Sometimes Chazal make drashot on a word that you just find totally implausible. Like on daf 10b of Ketuboth they say that the term Almana- Widow- is based on the word Maneh- the amount of money an widow receives in her Ketubah if she remarries (as opposed to the double portion – maataim- that the virgin receives).

Are they for real or is it just a cute mnemonic device that happens to linguistically work out?

Thankfully the gemarah expresses the same consternation. When the word Alamana appears in the  Torah, it wasn’t known that the Rabbis would later institute this kind of Ketubah, with this specific amount. To me this is another way of saying that creative linguistics shouldn’t work backwards; you can’t assume origin from the current usage or the current value assigned. Other voices in the gemarah quiet the question by citing additional locations where the language employed by the Tanach seems to reflect a reality much later than its period of composition.
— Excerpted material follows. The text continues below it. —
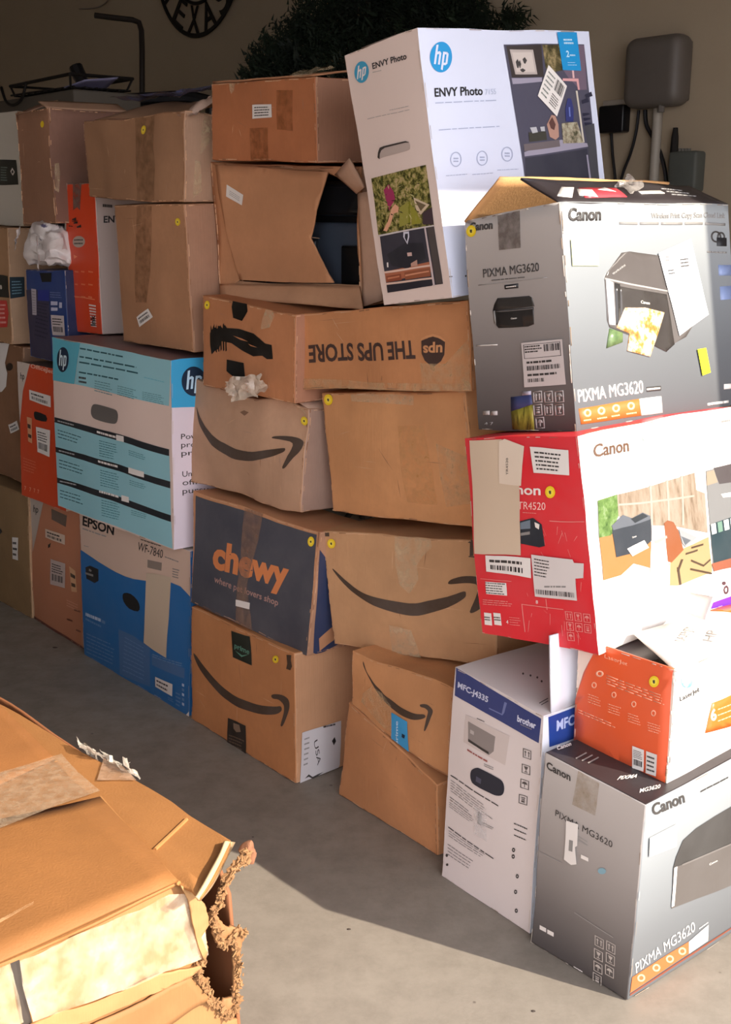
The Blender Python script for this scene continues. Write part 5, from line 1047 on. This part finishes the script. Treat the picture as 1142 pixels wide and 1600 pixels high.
ct.done(); sticker(ct, 'L', Zd(911,158), 4, 6); slabel(ct, 'L', [Zd(708,635),Zd(768,588),Zd(790,630),Zd(722,687)], 11, n=1)
tape(ct, 'L', [Zd(*p) for p in ((700,70),(775,75),(778,400),(760,560),(705,560),(700,400))], film('8A6040',.3,.25))
c1 = card('98704C')
ct = Carton('C1', 'cardboard_carton', 'battered brown carton with dented right corner under bluish plastic, top of its stack', 'box', (c1, card('9A7A5C'), c1), 21, .008, .0025, (.004,.006,.004))
ct.done(); sticker(ct, 'L', Za(641,588), 4, 7)
tape(ct, 'L', [Za(*p) for p in ((600,530),(690,520),(700,740),(690,890),(610,885))], film('8A6444',.3,.25)); tape(ct, 'R', [Za(*p) for p in ((870,720),(890,730),(900,860),(860,890),(862,800))], TAPE2); tape(ct, 'R', [Za(*p) for p in ((925,490),(942,500),(940,620),(890,700),(900,600))], TAPE2)
K = ct.K
flap(ct.root, [K['Lt']*.92+K['Ct']*.08+V*.15+Z*.045, K['Ct']+V*.17+Z*.05, K['Ct']+Z*.002, K['Lt']*.9+K['Ct']*.1+Z*.002], card('8A684A'), 15, .012, .01, label='buckled top flap')
crumple(None, 'torn_corner', K['Ct']+Z*.02+V*.04, U*.04, V*.05+Z*.03, card('A88C74'), 9, 12, .016, 26, ct.root, 0)
tag(crumple(None, 'blue_plastic_sheet', (K['Lt']+K['Ct'])/2+V*.13+Z*.07-U*.02, U*.2, V*.09+Z*.012, film('5A5E82', .85, .25, 'plastic_sheet'), 10, 22, .016, 14), 'crumpled bluish plastic sheet lying across the battered top carton', 'plastic sheet')
# ================= fifth column ==========================================
SAL = ink('BE7E5E', .45)
ct = Carton('B5', 'printer_carton', 'faded salmon printer carton standing on the floor left of the blue one', 'box', (SAL, ink('C8A890'), SAL), 22, .004, .001, (.004,.003,.002))
a = ct.aL
a.poly([Zf(150,92),Zf(216,115),Zf(190,260),Zf(168,375)], ink('B8AA9E',.5), 0); a.text('hp', Zf(168,165), Zf(192,172), Zf(170,130), DK, 1, .02)
a.poly([Zf(258,150),Zf(343,182),Zf(338,243),Zf(262,205)], ink('6E5C50',.4), 1)
q = [Zf(248,335),Zf(262,325),Zf(258,345),Zf(248,352)]; a.poly(q, DK, 1); a.lines([Zf(340,610),Zf(400,640),Zf(400,680),Zf(340,650)],3,ink('E0A890'),1,.2,3)
for x,y in ((378,660),(340,705),(388,760)): a.lines([Zf(x,y),Zf(x+32,y+12),Zf(x+32,y+26),Zf(x,y+14)],1,ink('6A3A2A'),1,.6,x)
a.poly([Zf(170,690),Zf(425,850),Zf(425,862),Zf(170,702)], ink('6E3A30'), 1)
ct.done(); slabel(ct, 'L', [Zf(232,252),Zf(336,286),Zf(335,335),Zf(235,297)], 12, n=1, mat=ink('D8C0AC')); slabel(ct, 'L', [Zf(265,405),Zf(337,432),Zf(335,556),Zf(266,535)], 13, n=4, mat=ink('C4B0A8')); slabel(ct, 'L', [Zf(355,445),Zf(385,470),Zf(395,580),Zf(368,575)], 14, bar=False, n=2, mat=ink('D8A880'))
OR2 = ink('CF4A26', .38)
ct = Carton('B4', 'printer_carton', 'orange printer carton with white labels, tucked behind the left edge of turquoise printed carton', 'box', (OR2, ink('C8A890'), ink('6A5A50',.6)), 23, .003, .001, (.003,.002,.002))
a = ct.aL
a.poly([Ze(88,212),Ze(156,228),Ze(120,360),Ze(100,520)], ink('CFC0B4',.5), 0); a.text('hp', Ze(106,300), Ze(128,304), Ze(107,268), DK, 1, .02); a.text('OfficeJet Pro', Ze(160,245), Ze(330,290), Ze(162,226), ink('E8B8A0'), 1, .02)
for x in (125,150,172,192): a.text('7', Ze(x,862+(x-125)*.3), Ze(x+9,865+(x-125)*.3), Ze(x,842+(x-125)*.3), ink('E8A080'), 1, .03)
a.lines([Ze(120,690),Ze(190,715),Ze(190,790),Ze(120,765)],5,ink('E08060'),1,.25,3)
ct.done(); slabel(ct, 'L', [Ze(156,354),Ze(266,385),Ze(266,442),Ze(158,405)], 15, n=1); slabel(ct, 'L', [Ze(190,538),Ze(263,556),Ze(263,692),Ze(199,666)], 16, n=4); slabel(ct, 'L', [Ze(142,488),Ze(168,496),Ze(170,622),Ze(148,612)], 17, bar=False, n=2, mat=ink('D89A70'))
a = Art(ct.L, .0012); a.poly([Ze(*p) for p in ((176,472),(186,462),(238,480),(240,512),(195,505),(180,495))], SLOT_SHADE, 0, 2); a.build('hand_hole', ct.root)  # flat dark patch painted as the hole's inner shade
DBL = ink('243F7C', .35)
ct = Carton('B2', 'product_carton', 'narrow dark blue carton with white plastic draped over it, on the orange carton', 'box', (DBL, ink('1E2A50'), DBL), 24, .003, .001, (.003,.002,.002))
a = ct.aL
a.poly([T5(225,640),T5(330,640),T5(450,640),T5(465,1270),T5(285,1235)], ink('3E3A52'), 1); a.lines([T5(340,740),T5(450,760),T5(455,1100),T5(310,1060)],10,ink('1C1C34'),2,.35,4)
a.poly([T5(345,640),T5(450,640),T5(450,740),T5(345,735)], ink('22308A'), 2); a.lines([T5(455,650),T5(570,660),T5(570,720),T5(460,710)],3,ink('7A88B8'),2,.3,6)
for x,y,w_,h_ in ((465,740,60,35),(540,750,25,50),(468,795,58,30)): a.poly([T5(x,y),T5(x+w_,y+3),T5(x+w_,y+h_),T5(x,y+h_)], ink('C0C0D8'), 3)
ct.done()
a = Art(ct.L, .0024); a.poly([T5(288,628),T5(332,635),T5(336,865),T5(296,860)], ink('B8B0BC'), 0); a.lines([T5(295,640),T5(328,645),T5(330,855),T5(300,850)],9,GREY,1,.3,5); a.build('label', ct.root)
slabel(ct, 'L', [T5(470,862),T5(585,870),T5(595,1050),T5(485,1040)], 18, n=3, mat=ink('C8BCBC'))
a = Art(ct.L, .0012); a.poly([T5(*p) for p in ((355,490),(465,490),(462,570),(380,570))], SLOT_SHADE, 0, 0); a.build('hand_slot', ct.root)  # slot interior drawn as a flat patch of shade
dB = (ct.K['Ct']-CO).dot(AF); cc = at_depth((70,386), dB+.05)
pbm, nt, b = nodes('white_plastic_bag'); b.inputs['Roughness'].default_value = .3; nt.links.new(ramp(nt, tex(nt, 22, 4), [(.5,'CFC6C2'),(.66,'D8D2D0'),(.72,'55506A')]), b.inputs['Base Color'])
bm = bmesh.new(); bmesh.ops.create_uvsphere(bm, u_segments=64, v_segments=44, radius=1)
for v in bm.verts:
    q = v.co.copy(); q = Vector((math.copysign(abs(q.x)**.45,q.x), math.copysign(abs(q.y)**.5,q.y), math.copysign(abs(q.z)**.5,q.z)))
    p = cc+U*(q.x*(.098-.012*q.z))+V*(.05+q.y*.08)+Z*(q.z*.066+.004); r_ = abs(noise.noise(p*18))
    v.co = p+noise.noise_vector(p*12)*.022-(p-cc).normalized()*(abs(noise.noise(p*26))*.030)+noise.noise_vector(p*60)*.004
bag = mesh_obj('plastic_bag', bm, pbm, ang=28); tag(bag, 'crinkled white plastic bag stuffed on top of the narrow dark blue carton', 'bag')
crumple(None, 'bag_handle', cc+U*.08-V*.05+Z*.03, U*.02-Z*.03, V*.012+Z*.012+U*.008, pbm, 31, 12, .008, 50, bag)
crumple(None, 'bag_handle', cc-U*.055-V*.05-Z*.015, Z*.05, U*.014+V*.006, pbm, 32, 12, .008, 50, bag)
ct = Carton('B3', 'printer_carton', 'tall orange and white printer carton, right of the dark blue one and behind brown cartons', 'box', (ink('D8451E',.38), ink('B8A8A0',.45), ink('9A8A80')), 25, .003, .001, (.004,.003,.002))
a = ct.aL
a.poly([Zd(320,-60),Zd(345,-60),Zd(340,200),Zd(372,715),Zd(355,715),Zd(332,300)], ink('C8B4A8'), 0)
a.text('hp', Za(288,890), Za(300,891), Za(288,862), DK, 1, .02); a.ell(Zd(408,250), 9.5, 9, ink('B4A294'), 1); a.lines([Zd(385,232),Zd(432,232),Zd(432,268),Zd(385,268)],2,DK,2,.4,3)
r = random.Random(2)
for k in range(7): x, y = r.uniform(350,400), r.uniform(120,175); a.poly([Zd(x,y),Zd(x+22,y+r.uniform(-12,14)),Zd(x+23,y+4),Zd(x+2,y+6)], BLK, 2)
TO = ink('EC8A60'); a.poly([Zd(382,315),Zd(402,325),Zd(385,335)], TO, 1)
for j in range(3):
    for i in range(4): a.lines([Zd(350+i*36,395+j*65),Zd(372+i*36,398+j*65),Zd(372+i*36,410+j*65),Zd(350+i*36,407+j*65)],1,TO,1,.6,i+j)
a.lines([Zd(350,520),Zd(490,540),Zd(490,548),Zd(350,528)],1,TO,1,.6,3,0,False); a.lines([Zd(460,565),Zd(495,570),Zd(498,690),Zd(470,685)],9,PAPER,1,.5,5,0); a.text('Ink', Zd(492,680), Zd(490,625), Zd(470,680), BLK, 2, .04)
a = ct.aR; a.text('ENVY', Zd(525,155), Zd(640,152), Zd(525,122), BLK, 1, .03); a.lines([Zd(520,55),Zd(570,60),Zd(570,85),Zd(520,80)],1,DK,1,.6,1)
ct.done(); tape(ct, 'L', [Za(328,810),Za(366,812),Za(362,935),Za(350,920),Za(332,935)], film('6E5C54',.7,.3))
c1 = card('91694B')
ct = Carton('B1', 'cardboard_carton', 'open brown carton with spread side panels, upper left beside the white carton', 'box', (c1, card('7A5844'), c1), 26, .004, .0014, (.003,.002,.002), skip=('T',))
ct.done(); K = ct.K
a = Art(ct.L, .003); a.ell(Za(192,550), 2.5, 5, YEL, 0); a.build('sticker', ct.root)
flap(ct.root, [K['Lt']+V*.07+Z*.03, K['Lt']+V*.07+Z*.035-U*.14, K['Ct']+Z*.002+U*.09, K['Lt']], card('8E6B50'), 16, .004, label='raised side flap')
flap(ct.root, [K['Ct']+U*.06+Z*.022, K['Rt']+U*.06+Z*.026, K['Rt'], K['Ct']], card('A07C5C'), 17, .003, label='folded top flap')
tape(ct, 'R', [Za(*p) for p in ((245,730),(262,728),(270,780),(262,860),(245,850))], TAPE2)
# ================= far left column =======================================
c1 = card('8E7048')
ct = Carton('A4', 'cardboard_carton', 'olive brown carton on the floor at the far left edge, with narrow label', 'box', (c1, card('A5835C'), c1), 27, .003, .001, (.004,.002,.002))
a = ct.aL; a.ell(Zf(2,262), 5, 5, DK, 1)
ct.done(); slabel(ct, 'L', [Zf(72,290),Zf(100,292),Zf(102,410),Zf(74,402)], 19, bar=False, n=3)
c1 = card('7E5A3C')
ct = Carton('A3', 'cardboard_carton', 'brown carton at far left edge, torn paper sheet stuck on it', 'box', (c1, card('8A6A4E'), c1), 28, .006, .0016, (.006,.003,.002))
a = ct.aL; a.ell(T5(95,1340), 5, 6.5, ink('2A1C14'), 1, 14)
ct.done()
sfp = Art(ct.L, .004); sfp.poly([T5(*p) for p in ((-200,1110),(90,1125),(75,1220),(60,1300),(85,1400),(78,1520),(40,1560),(-200,1560))], PAPER, 0); sfp.build('paper_sheet', ct.root, 0, 'torn white paper sheet')
slabel(ct, 'L', [Ze(50,538),Ze(92,518),Ze(100,560),Ze(60,580)], 20, n=1)
c1 = card('A07A52')
ct = Carton('A2', 'shipping_carton', 'brown carton wrapped by black and dark blue tape at the far left edge', 'box', (c1, card('A58562'), c1), 29, .003, .001, (.003,.002,.002))
ct.done()
a = Art(ct.L, .002); a.poly([T5(-200,505),T5(30,518),T5(75,530),T5(90,720),T5(-200,705)], ink('15130F',.3), 0); a.text('prime', T5(-60,640), T5(28,645), T5(-60,590), PAPER, 1, .03); a.build('tape_band', ct.root, 0, 'black printed tape band')
a = Art(ct.R, .002); a.poly([T5(85,532),T5(215,525),T5(222,700),T5(92,722)], ink('1E2E38',.3), 0); a.lines([T5(105,560),T5(195,555),T5(198,680),T5(108,690)],5,ink('6A8A98'),1,.35,5); a.build('tape_band', ct.root, 0, 'dark blue tape band')
a = Art(ct.L, .0024); a.poly([T5(-60,745),T5(65,745),T5(82,860),T5(65,980),T5(-60,980)], ink('C83A34',.4), 0); a.lines([T5(-10,770),T5(60,770),T5(70,960),T5(-10,960)],5,ink('E8A8A0'),1,.4,4); a.build('label', ct.root, 0, 'red printed label')
ct = Carton('A1', 'shipping_carton', 'white carton with black tape band, highest of the far left stack', 'box', (ink('C4BDB0',.5), ink('8E6B50',.6), ink('B8B0A4',.5)), 30, .003, .001, (.003,.002,.002))
ct.done()
a = Art(ct.L, .002); a.poly([Za(-200,708),Za(76,712),Za(84,825),Za(-200,828)], ink('1C201C',.3), 0); a.poly([Za(52,765),Za(60,748),Za(70,768),Za(62,785)], PAPER, 1); a.poly([Za(56,768),Za(61,757),Za(66,768),Za(62,776)], BLK, 2); a.lines([Za(10,740),Za(40,742),Za(40,810),Za(10,808)],6,ink('7A8A84'),1,.4,4); a.build('tape_band', ct.root, 0, 'black printed tape band')
KA = ct.K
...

Now I’m getting into Biblical Criticism and that’s not a place I feel comfortable going….. Just want to say that while the Rabbis play with language, and imbue words with multiple meanings from multiple periods of history- granting the word  a timeless power- I also think they are winking at us, aware of the elegant word games they are playing.


 

The week of Yom Haatzmaut, as I prepare a shiur on whether one should say Hallel to celebrate the founding of the State, the police are blowing up a Chefetz Chashud outside my window.

First I hear a cop speaking into an intercom telling people not to cross the police line, but that could just be the end of a Hachnasat sefer torah or a street fair, which are frequent in the neighborhood.  But then I hear the sound of the police robot shooting into a chefetz chashud, blowing up a suspicious object that might be a bomb. They are unmistakable loud tight targeted shots.

I am forced to think about Rav Ovadiah’s claim that the miracle of the founding of the state is incomplete; that we can’t say Hallel on a country that still isn’t safe and secure, to the extent that there are suspicions of bombs on a quiet residential street. I think of his claim that we can’t say Hallel over a war that was so bloody and the limbo state in which we are still suffering casualties.

But then I see, in the lamplight, the silhouette of the policeman in his bulky ephod, proud as a Cohen Gadol, saunter down the street. He takes off his helmet and tells the people on the sidewalk they are free to walk down the street. There is something in his swagger, in his pride to sound the all clear to the neighborhood children, that reassures me. With all its dangers and shortcomings, this is our country and we take care of each other here, and that is reason enough for me to say Hallel.


 

To day is Yom Hashoah, Holocaust remembrance day. The siren sounded at 10:00 am for a moment of silence where people even stop in the highway to stand at attention. It is such an Israeli way to commemorate. It is the sound of war, a call to war to defensive stance, to miluim, to bomb shelters. It is not a sad sound, it is a fearful sound. Like at the seder where we are asked to relive the feeling of leaving Egypt, you too should feel like you lived through the holocaust and survived, you too should feel what it means to be in war to panic to think fast to make creative solutions to save yourself and to fight back.